Greg Newburn, Florida project director for Families Against Mandatory Mininums, said in response to the Alexander case: ”Florida’s mandatory, 10-20-life gun law forced the Court to impose an arbitrary, unjust and completely inappropriate sentence. As long as Florida keeps its inflexible gun sentencing laws, we will continue to see cases like Ms. Alexander’s.” (Huffington Post, May 12) Newburn’s group is organizing to repeal these repressive laws.

When the sentence against Alexander was read by the judge, members of Dream Defenders, a youth-led civil rights group, stood in the courtroom chanting, “No justice, no peace!” and sang, “We who believe in freedom will not rest until it’s won.” (fightbacknews.org, May 14) The police physically removed them from the courtroom. The Defenders also organized a 40-mile walk in April from Daytona Beach, Fla., to Sanford, Fla., to demand justice for Martin.

Alexander and her family announced plans to appeal the sentence.
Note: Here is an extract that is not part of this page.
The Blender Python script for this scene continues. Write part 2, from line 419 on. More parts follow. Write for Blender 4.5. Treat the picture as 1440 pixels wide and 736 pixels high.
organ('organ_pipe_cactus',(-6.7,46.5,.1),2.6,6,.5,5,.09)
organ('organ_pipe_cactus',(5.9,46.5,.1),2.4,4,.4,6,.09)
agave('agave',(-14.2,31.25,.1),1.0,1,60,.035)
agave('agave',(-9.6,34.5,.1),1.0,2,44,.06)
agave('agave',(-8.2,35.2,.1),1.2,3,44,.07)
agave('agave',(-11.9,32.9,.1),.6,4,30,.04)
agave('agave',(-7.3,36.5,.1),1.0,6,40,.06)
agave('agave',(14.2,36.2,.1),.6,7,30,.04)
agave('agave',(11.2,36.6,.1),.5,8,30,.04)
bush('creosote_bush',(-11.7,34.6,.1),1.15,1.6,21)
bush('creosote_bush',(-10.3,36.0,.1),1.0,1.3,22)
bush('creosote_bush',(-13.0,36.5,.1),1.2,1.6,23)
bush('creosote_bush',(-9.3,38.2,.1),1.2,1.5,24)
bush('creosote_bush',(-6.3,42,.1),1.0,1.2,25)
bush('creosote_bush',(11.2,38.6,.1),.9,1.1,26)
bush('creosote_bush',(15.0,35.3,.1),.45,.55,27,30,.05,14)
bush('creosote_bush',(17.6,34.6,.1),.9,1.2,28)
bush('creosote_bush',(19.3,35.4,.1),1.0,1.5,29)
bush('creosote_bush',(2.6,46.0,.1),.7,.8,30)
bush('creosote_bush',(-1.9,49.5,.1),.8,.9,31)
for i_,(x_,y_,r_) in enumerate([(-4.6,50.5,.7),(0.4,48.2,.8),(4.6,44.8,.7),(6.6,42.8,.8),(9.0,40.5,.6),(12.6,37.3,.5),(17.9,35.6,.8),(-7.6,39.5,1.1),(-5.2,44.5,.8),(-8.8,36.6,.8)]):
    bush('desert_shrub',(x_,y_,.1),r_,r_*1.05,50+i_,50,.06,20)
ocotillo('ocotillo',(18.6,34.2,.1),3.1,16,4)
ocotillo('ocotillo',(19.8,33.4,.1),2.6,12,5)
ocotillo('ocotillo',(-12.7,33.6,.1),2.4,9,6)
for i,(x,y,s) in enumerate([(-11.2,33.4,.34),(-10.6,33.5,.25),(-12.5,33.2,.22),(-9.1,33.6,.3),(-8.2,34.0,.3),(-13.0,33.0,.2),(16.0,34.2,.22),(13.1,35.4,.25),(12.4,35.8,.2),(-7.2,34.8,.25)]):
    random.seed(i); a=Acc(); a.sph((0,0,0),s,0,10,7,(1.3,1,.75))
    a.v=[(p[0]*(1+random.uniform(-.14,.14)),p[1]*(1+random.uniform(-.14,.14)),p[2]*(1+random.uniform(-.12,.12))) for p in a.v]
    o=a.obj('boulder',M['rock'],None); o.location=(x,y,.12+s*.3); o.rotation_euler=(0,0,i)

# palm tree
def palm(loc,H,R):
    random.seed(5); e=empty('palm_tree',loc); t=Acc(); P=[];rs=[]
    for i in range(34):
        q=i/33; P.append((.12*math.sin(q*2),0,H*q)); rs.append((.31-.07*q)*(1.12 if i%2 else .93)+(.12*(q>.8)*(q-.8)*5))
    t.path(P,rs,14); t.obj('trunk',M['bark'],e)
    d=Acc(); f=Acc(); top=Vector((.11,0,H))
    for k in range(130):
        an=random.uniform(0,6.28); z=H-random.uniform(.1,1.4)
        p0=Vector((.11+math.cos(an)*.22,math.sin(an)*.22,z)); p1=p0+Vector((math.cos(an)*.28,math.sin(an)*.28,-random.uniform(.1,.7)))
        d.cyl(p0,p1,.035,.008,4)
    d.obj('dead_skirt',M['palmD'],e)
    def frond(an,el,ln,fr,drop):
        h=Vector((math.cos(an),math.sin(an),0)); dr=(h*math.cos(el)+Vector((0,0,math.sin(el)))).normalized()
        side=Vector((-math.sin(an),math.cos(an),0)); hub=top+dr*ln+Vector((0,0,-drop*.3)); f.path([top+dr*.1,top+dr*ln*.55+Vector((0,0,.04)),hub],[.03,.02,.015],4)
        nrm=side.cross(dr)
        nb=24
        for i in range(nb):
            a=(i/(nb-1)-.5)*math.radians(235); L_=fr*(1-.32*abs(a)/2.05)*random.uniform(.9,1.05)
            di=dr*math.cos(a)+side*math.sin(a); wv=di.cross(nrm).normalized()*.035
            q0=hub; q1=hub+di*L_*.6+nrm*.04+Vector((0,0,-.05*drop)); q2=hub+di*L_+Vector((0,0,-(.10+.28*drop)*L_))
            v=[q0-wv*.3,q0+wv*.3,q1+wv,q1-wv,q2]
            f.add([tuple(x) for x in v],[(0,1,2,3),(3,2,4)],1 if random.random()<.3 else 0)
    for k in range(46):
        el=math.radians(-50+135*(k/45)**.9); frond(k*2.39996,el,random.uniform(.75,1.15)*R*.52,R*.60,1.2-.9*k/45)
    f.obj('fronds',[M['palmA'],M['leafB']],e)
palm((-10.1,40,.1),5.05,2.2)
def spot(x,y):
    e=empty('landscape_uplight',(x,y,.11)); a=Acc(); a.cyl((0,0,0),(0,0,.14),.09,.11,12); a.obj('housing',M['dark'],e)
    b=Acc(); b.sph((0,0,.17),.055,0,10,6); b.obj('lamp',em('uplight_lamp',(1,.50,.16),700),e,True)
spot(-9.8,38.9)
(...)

A petition in support of freeing Alexander can be found at tinyurl.com/7s5b7l7.

It is important for activists to link the struggles for justice for Alexander and Martin. Both are victims of a racist judicial system under the guise of the SYG law, which was backed by the reactionary National Rifle Association. The interpretation of this law is being used to persecute the most oppressed in Florida, especially African Americans and women of color.

Justice for Alexander means the immediate overturning of her conviction and her release from prison to be with her children. Justice for Martin means revoking Zimmerman’s bail, finding him guilty and having him spend the rest of his life in prison. This kind of real justice will only happen when a sustained mass movement fights for it, using occupations and other tactics in the struggle against racist injustice.